Would be lovely, wouldn't it, to have our fashion problems resolved by a similar expert, too. I have a few issues with support underwear I could do with some advice about!


Robo said...

Re question 12 about foundations for South Asian skin -- Nars is definitely a winner. I'm on the lighter end of South Asian skin, but the "Santa Fe" shade works beautifully. It completely disappeared into my skin and gives good coverage, and that is usually a tall order for South Asian women looking for good foundation.

Good answers to all questions =]

Anonymous said...

I love Mary's point of view on aging, and has made me think a little about my own attitude, 50 is not so bad.

Anonymous said...

thank you linda and mary. mary's comment about 40 not being old made me feel so much better!
and i love her advice- the chanel powder to cream foundation is amazing- it makes such a difference.

Anonymous said...

This was lovely.

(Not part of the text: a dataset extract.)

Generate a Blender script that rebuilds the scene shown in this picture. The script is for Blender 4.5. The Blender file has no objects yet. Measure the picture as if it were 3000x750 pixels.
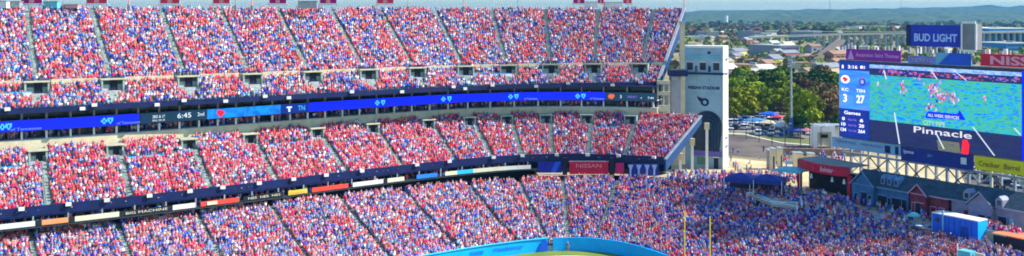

Thank both of you. I don't wear much makeup (you know, that French "scrubbed-face" look with lipstick and some eye makeup) but I too wonder about how to look not so GREY in wintertime as I get older - I'm not light-skinned enough to look ghostly, but pale-olive can look positively greenish.

Agree about the pink lipstick, but I have been wondering what to wear - I used to love the Parisienne red lipstick, an eyething and nothing more look, but like Linda, now I find it looks too harsh. (I think I'm about the same skintone as Linda, and I'm a couple of years younger, which is insignificant at our age).

Overall, this was lovely and life-affirming.

lagatta à Montréal said...

Snif - once again I'm anonymous! I'm not any kind of mous - I'm a cat from Montreal!

Susan said...

Looks like I'll be hitting Sephora and the department store make-up counters this weekend.

Thanks to both of you, Linda and Mary.

Anonymous said...

Thank you Linda and Mary! While I agree with Mary that the majority of organic skincare lines aren't so great, I personally LOVE Dr.Hauschka products. They work really well for me - and they are coming out with a "Regenerating" skincare series soon (it's already available in Germany). And I love their new makeup collection! I recommend it for people who want to try out organic makeup.

Anonymous said...

In response to annonymous's problem of grey olive skin in winter, I have used for many years Clarins Beauty Flash Balm (Eclat de Beaute) every morning over moisturiser. It is a lovely peachy colour in the tube and a very light application gives a dewy glow as if you've just come in from a blowy walk along the seashore. It suits my Anglo Italian complexion perfectly and avoids any need for foundation or powder, thus allowing the scrubbed French look you mention. I'm sure you will not be disappointed.

Anonymous said...

I've seen reading glasses with hinged lenses, i.e., you can tilt one lens down while you're applying makeup on that side, then reverse. Can't remember who makes them, though!